15 January 2009

OM Electrique (1979)

"Ummm... what's going on down there?"

My wife's voice tumbled down the basement stairs, a mix of genuine curiosity and anticipatory bemusement. It hadn't even occurred to me that she could hear what I was listening to, so I was surprised to hear her askng about it. I think she expected me to tell her I was enthusiastically pursuing yet another misguided project, like drilling holes in something because I read somewhere online that it'll make something else sound better. She wasn't sure whether to believe me at first when I told her I was listening to what was ostensibly music.

Merzbow's 1979 recording OM Electrique sounds, for the most part, like a malfunctioning household appliance. Think, perhaps, of a furnace with a loose bolt rattling around in side. Now imagine someone recording that sound for thirty minutes and releasing it commercially. That's about all you get out of early Merzbow. There are tones that sound like some sort of feedback, and these could be described as "notes", I suppose, but they do not form a cohesive scale of any sort. Anything that might be called a rhythm is far too irregular to bob one's head, let alone dance, to.

And yet I'm already drawn in. I've listened to the album about a half a dozen times in the past couple of days and I actually find myself looking forward to listening to it again. It sounds monotonous at first, but there's a subtlety beneath the surface that slowly gathers my attention, until I'm listening closely without realising I'm doing so.

I'm at work.
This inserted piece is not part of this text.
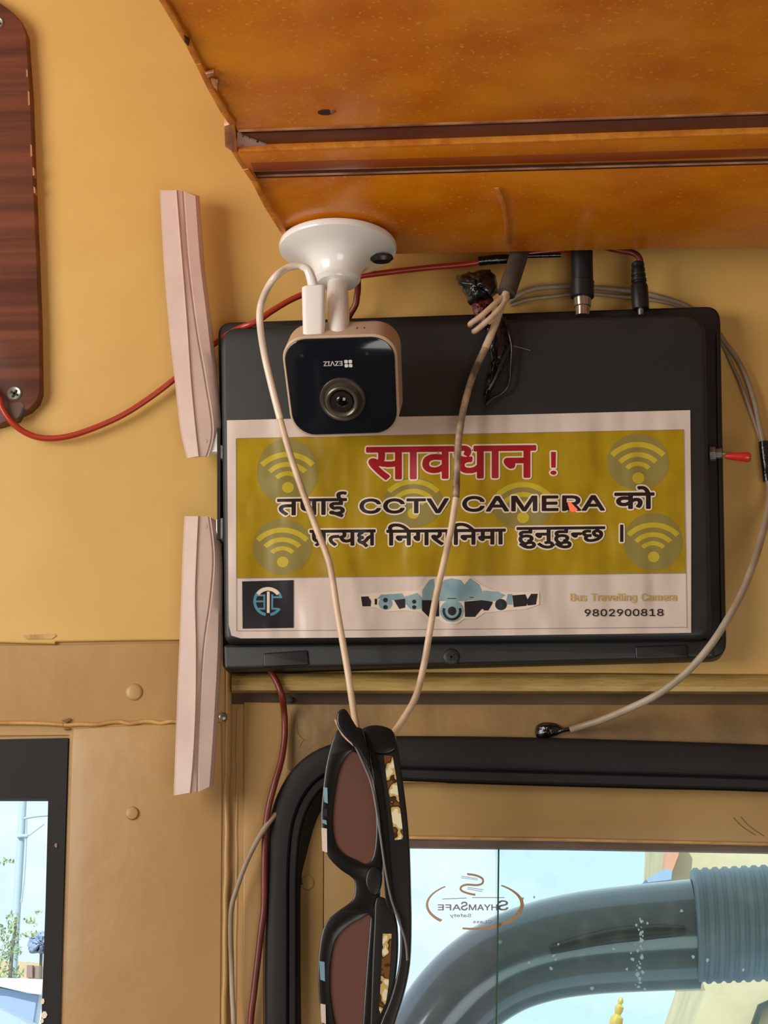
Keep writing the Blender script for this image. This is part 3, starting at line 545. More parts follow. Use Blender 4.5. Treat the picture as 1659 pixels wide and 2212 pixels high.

A few minutes ago, I was listening to the title track on headphones again when I noticed another sonic level I hadn't heard before. There was a rattle that seemed to echo the main clanging sound on the track, as if he was using some sort of delay effect. There was also a sort of distance to the way the sound was mixed, like he was using some kind of delay to make the sound seem to come from in front of me to the right. When the track ended, the sound continued, and I realised it was coming from the air vent in the ceiling.

I don't usually listen to music at work, so I'm used to the office being silent, but right now it's deafening. I can hear the buzzing in the ceiling vent, the hum of the air unit behind me, a slight whine from my computer monitor, and occasional muted bits of street noise from out the window 48 storeys below. It's as though listening to manufactured noise has conditioned me so that I am no longer able to ignore actual noise. I know it probably sounds like that should be driving me nuts, but it's not. If Merzbow's work is music, then there's music all around me all the time.